Goofily, this comes from a D&D site:  http://rolesrules.blogspot.com/2012/03/high-level-d-combat-general-escalation.html

What do you need?
  • Demonstrated executive cover.  The executive at the very top of the organization you wish to transform should have publically stated she supports the change, and she should be willing to push the concept down through her chain of command, even visiting people's office to say things like "how's the agile transformation going, Gary?"
  • Demonstrated incentives for line management to support your change, and disincentives for them to thwart the change.  In a large company, you should expect management at every level to be skeptical of change.  They've been through TQM, Six Sigma, and any number of other fads.  They don't care how cool you are.  They care about results they can use to advance their careers.  What is in it for them?  The answer may be as simple as "top executive management has called this a priority."  I hope the answer is also that you are measuring your project's success in terms of improvements to the business bottom line.  Every manager benefits from being able to brag that their projects are faster, higher quality, more predictable, better for the team, and better for the customer.
  • Executive attendance at project kick-offs and other important events.  Executives from the IT and business organizations should attend your project kick-off (you do have a project kickoff, don't you?).  This may not be executives at the very top, but it could be the "Garys," the people at the top of your line of business or vertical, if not at the top of the whole tree.  The Garys should explain the strategic importance of the project from their respective points of view, and they should explain why it is important for the team to be tackling the project in an agile manner, if agile is new to the environment.
  • An escalation protocol for how the team should react to bad experiences with their coach.  Because you are the consultant, you should start by offering the protocol for the team's escalations regarding the coach or coaches.  Team members with issues should always start by bringing the issue to the coach's attention directly.  If the problem can't be resolved there, the team should know who the coach's boss is, and be prepared to let the coach know that the boss is going to be pulled in.  If there is a hierarchy of some kind over the coach (manager of coaches, reporting to director of transformation program, reporting to transformation executive sponsor, reporting to the CEO, or what-have-you), those lines should be established right from the start.  At every stage, you should agree that if the team member does not get satisfaction, they should let the person at the current level know that they will be escalating to the next level.
  • Same protocol for coaches with team issues.  Inevitably in a corporate change program, the change-ees may be unwilling or unable to move forward on a new philosophy or technique that the change-er (the coach) thinks is important.  You must establish before you start the coaching that when this happens, chain of command will be observed.  The coach will work first directly with the problematic party, then with their manager, and then all the way up the chain to the executive sponsor.  The executive who decided that they want an agile organization must ultimately determine whether the coach's viewpoint should be enforced on teams or not.  
Or to put it another way, precedent-setting decisions about the philosophy and practice belonging to your organizational change should not be made locally by the team.  This is not "Lord of the Flies." Someone is investing heavily in paying coach salaries, or you wouldn't be there.  The person controlling that budget needs to ensure that the coaches are behaving, and that problems arising on teams can be resolved appropriately for the whole program, not just at the preference of the local team members.
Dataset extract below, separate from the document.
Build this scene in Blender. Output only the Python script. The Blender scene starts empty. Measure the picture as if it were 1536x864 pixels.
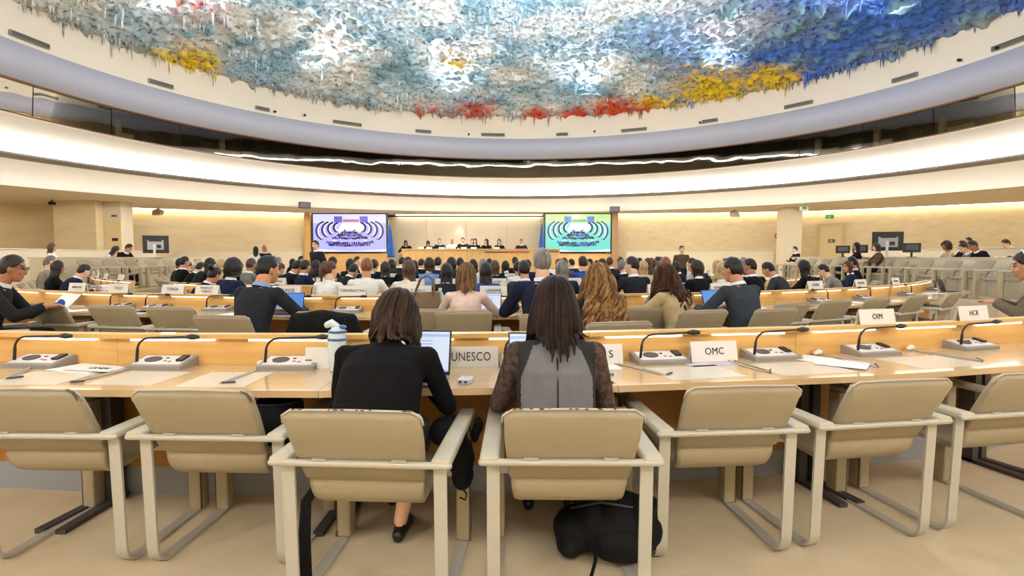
import bpy, bmesh, math, random
import numpy as np
from mathutils import Vector, Matrix, noise
random.seed(11)
SC = bpy.context.scene
COL = SC.collection
R = math.radians
V = Vector
CAMZ, FOC, YH = 1.343, 820.0, 385.0

def lin(c):
    return c / 12.92 if c <= .04045 else ((c + .055) / 1.055) ** 2.4
def rgb(h):
    return tuple(lin(int(h[i:i + 2], 16) / 255) for i in (0, 2, 4)) + (1.0,)

# ---------------------------------------------------------------- materials
MATS = {}
def mat(name, col, rough=.5, metal=0.0, var=0.0, scale=8.0, stretch=(1, 1, 1), bump=0.0, bscale=60.0,
        emit=0.0, spec=.5, coat=0.0, col2=None, sheen=0.0):
    """Principled material; var/col2 mix a second colour through object-space noise, bump adds fine relief."""
    if name in MATS:
        return MATS[name]
    m = bpy.data.materials.new(name); m.use_nodes = True
    nt = m.node_tree; nt.nodes.clear()
    out = nt.nodes.new('ShaderNodeOutputMaterial')
    p = nt.nodes.new('ShaderNodeBsdfPrincipled')
    nt.links.new(p.outputs[0], out.inputs[0])
    c = rgb(col) if isinstance(col, str) else col
    p.inputs['Base Color'].default_value = c
    p.inputs['Roughness'].default_value = rough
    p.inputs['Metallic'].default_value = metal
    p.inputs['Specular IOR Level'].default_value = spec
    p.inputs['Coat Weight'].default_value = coat
    p.inputs['Sheen Weight'].default_value = sheen
    tc = None
    if var or col2 or bump:
        tc = nt.nodes.new('ShaderNodeTexCoord')
        mp = nt.nodes.new('ShaderNodeMapping'); mp.inputs['Scale'].default_value = stretch
        nt.links.new(tc.outputs['Object'], mp.inputs[0])
    if var or col2:
        n = nt.nodes.new('ShaderNodeTexNoise'); n.inputs['Scale'].default_value = scale
        n.inputs['Detail'].default_value = 5; n.inputs['Roughness'].default_value = .6
        nt.links.new(mp.outputs[0], n.inputs[0])
        mx = nt.nodes.new('ShaderNodeMix'); mx.data_type = 'RGBA'
        rp = nt.nodes.new('ShaderNodeMapRange')
        rp.inputs[1].default_value = .32; rp.inputs[2].default_value = .68
        nt.links.new(n.outputs[0], rp.inputs[0]); nt.links.new(rp.outputs[0], mx.inputs[0])
        b = rgb(col2) if isinstance(col2, str) else (col2 or tuple(min(1, x * (1 - var)) for x in c[:3]) + (1,))
        mx.inputs[6].default_value = c; mx.inputs[7].default_value = b
        nt.links.new(mx.outputs[2], p.inputs['Base Color'])
    if bump:
        n2 = nt.nodes.new('ShaderNodeTexNoise'); n2.inputs['Scale'].default_value = bscale
        n2.inputs['Detail'].default_value = 4
        nt.links.new(mp.outputs[0], n2.inputs[0])
        bp = nt.nodes.new('ShaderNodeBump'); bp.inputs['Strength'].default_value = bump
        bp.inputs['Distance'].default_value = .01
        nt.links.new(n2.outputs[0], bp.inputs['Height']); nt.links.new(bp.outputs[0], p.inputs['Normal'])
    if emit:
        p.inputs['Emission Color'].default_value = c
        p.inputs['Emission Strength'].default_value = emit
    MATS[name] = m
    return m

# ---------------------------------------------------------------- mesh builder
class MB:
    def __init__(s):
        s.v = []; s.f = []; s.m = []
    def add(s, vs, fs, mi=0, M=None):
        o = len(s.v)
        s.v += [tuple(M @ V(p)) for p in vs] if M else [tuple(p) for p in vs]
        s.f += [tuple(i + o for i in f) for f in fs]
        s.m += [mi] * len(fs)
        return s
    def box(s, c, d, mi=0, M=None, bev=0.0):
        x, y, z = (d[0] / 2, d[1] / 2, d[2] / 2)
        T = Matrix.Translation(V(c))
        T = M @ T if M else T
        if bev > 0:
            bm = bmesh.new()
            bmesh.ops.create_cube(bm, size=1, matrix=Matrix.Diagonal((d[0], d[1], d[2], 1)))
            bmesh.ops.bevel(bm, geom=bm.edges[:], offset=min(bev, min(d) * .48), segments=2, affect='EDGES', profile=.6)
            bm.verts.index_update()
            s.add([v.co[:] for v in bm.verts], [[v.index for v in f.verts] for f in bm.faces], mi, T)
            bm.free(); return s
        vs = [(a * x, b * y, g * z) for a in (-1, 1) for b in (-1, 1) for g in (-1, 1)]
        fs = [(0, 1, 3, 2), (4, 6, 7, 5), (0, 4, 5, 1), (2, 3, 7, 6), (0, 2, 6, 4), (1, 5, 7, 3)]
        return s.add(vs, fs, mi, T)
    def prism(s, poly, z0, z1, mi=0, M=None):
        """poly: CCW list of (x,y)"""
        n = len(poly)
        vs = [(x, y, z0) for x, y in poly] + [(x, y, z1) for x, y in poly]
        fs = [tuple(range(n - 1, -1, -1)), tuple(range(n, 2 * n))] + [(i, (i + 1) % n, n + (i + 1) % n, n + i) for i in range(n)]
        return s.add(vs, fs, mi, M)
    def extrude_x(s, poly, x0, x1, mi=0, M=None):
        """poly in (y,z), extruded along x"""
        n = len(poly)
        vs = [(x0, y, z) for y, z in poly] + [(x1, y, z) for y, z in poly]
        fs = [tuple(range(n)), tuple(range(2 * n - 1, n - 1, -1))] + [(i, n + i, n + (i + 1) % n, (i + 1) % n) for i in range(n)]
        return s.add(vs, fs, mi, M)
    def loft(s, rings, mi=0, M=None, cap=True, closed=True):
        n = len(rings[0]); vs = [p for r in rings for p in r]; fs = []
        for k in range(len(rings) - 1):
            for i in range(n if closed else n - 1):
                j = (i + 1) % n
                fs.append((k * n + i, k * n + j, (k + 1) * n + j, (k + 1) * n + i))
        if cap:
            fs.append(tuple(range(n - 1, -1, -1)))
            fs.append(tuple(range((len(rings) - 1) * n, len(rings) * n)))
        return s.add(vs, fs, mi, M)
    def tube(s, pts, rad, seg=8, mi=0, M=None, right=None, round_caps=False):
        """swept tube; rad: number or list of r / (rx, ry)"""
        pts = [V(p) for p in pts]
        if not isinstance(rad, (list, tuple)): rad = [rad] * len(pts)
        rad = [r if isinstance(r, (tuple, list)) else (r, r) for r in rad]
        rings = []; pu = None
        n = len(pts)
        for i, p in enumerate(pts):
            d = (pts[min(i + 1, n - 1)] - pts[max(i - 1, 0)])
            d = d.normalized() if d.length > 1e-9 else V((0, 0, 1))
            if right is not None:
                u = V(right) - d * d.dot(V(right))
            elif pu is None:
                u = d.orthogonal()
            else:
                u = pu - d * d.dot(pu)
            if u.length < 1e-6: u = d.orthogonal()
            u.normalize(); pu = u; w = d.cross(u)
            def ring(c, k):
                return [c + u * (math.cos(2 * math.pi * q / seg) * rad[i][0] * k) + w * (math.sin(2 * math.pi * q / seg) * rad[i][1] * k) for q in range(seg)]
            mr = min(rad[i])
            if round_caps and i == 0:
                rings.append(ring(p - d * mr * .95, .25)); rings.append(ring(p - d * mr * .65, .75))
            rings.append(ring(p, 1))
            if round_caps and i == n - 1:
                rings.append(ring(p + d * mr * .65, .75)); rings.append(ring(p + d * mr * .95, .25))
        return s.loft(rings, mi, M)
    def ball(s, c, r, seg=12, rings=8, mi=0, M=None):
        r = r if isinstance(r, (tuple, list)) else (r, r, r)
        rr = []
        for k in range(rings + 1):
            t = math.pi * (k + .02) / (rings + .04)
            rr.append([(c[0] + r[0] * math.sin(t) * math.cos(2 * math.pi * q / seg), c[1] + r[1] * math.sin(t) * math.sin(2 * math.pi * q / seg), c[2] - r[2] * math.cos(t)) for q in range(seg)])
        return s.loft(rr, mi, M)
    def cyl(s, c, r, h, seg=20, mi=0, M=None, axis='z', r2=None):
        r2 = r if r2 is None else r2
        a = []
        for k, (z, q) in enumerate(((-h / 2, r), (h / 2, r2))):
            ring = []
            for i in range(seg):
                t = 2 * math.pi * i / seg
                x, y = q * math.cos(t), q * math.sin(t)
                ring.append({'z': (c[0] + x, c[1] + y, c[2] + z), 'y': (c[0] + x, c[1] - z, c[2] + y), 'x': (c[0] + z, c[1] + x, c[2] + y)}[axis])
            a.append(ring)
        return s.loft(a, mi, M)
    def mesh(s, name, mats=(), smooth=False):
        me = bpy.data.meshes.new(name)
        me.from_pydata(s.v, [], s.f)
        for m in mats: me.materials.append(m)
        if any(s.m): me.polygons.foreach_set('material_index', s.m)
        if smooth is True:
            me.polygons.foreach_set('use_smooth', [True] * len(s.f))
        me.update()
        if smooth == 'auto':
            me.polygons.foreach_set('use_smooth', [True] * len(s.f))
            sharp_by_angle(me, 38)
        return me
    def build(s, name, mats, parent=None, smooth=False, loc=None):
        if not isinstance(mats, (list, tuple)): mats = [mats]
        return link(name, s.mesh(name, mats, smooth), parent, loc)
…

I recommend that you understand what you need for an escalation path, and that you put together, yes, that anti-agile concept, a written statement of understanding of how you will escalate as needed, for every team being coached.  Name names and put time frames into this document.

But Elena, you say, this is pretty freaking negative.  Okay, yes, in a way, it is.  That's why I started by saying that you need your escalation path not just for bad news, but for good.  Establish metrics showing success in a way your management chain can brag about, and make sure you pump those positive messages up your escalation chain at every appropriate opportunity (without spamming people.  Management hates spam). 
Robert Frost's wall, from http://en.wikipedia.org/wiki/File:Mendingwall.JPG
In Robert Frost's poem, "The Mending Wall," the narrator's stodgy neighbor intones, "Good fences make good neighbors."  Like Frost, of course, we all know that good neighbors make good neighbors, and your agile transformation will either succeed or fail primarily due to the good will you show, and the good work your teams perform.  But let's build up the fences as an enabling step to breaking them down.  There's a paradox here: this contract for escalation actually enables and empowers communication within your team, across the organization, and up the hierarchy.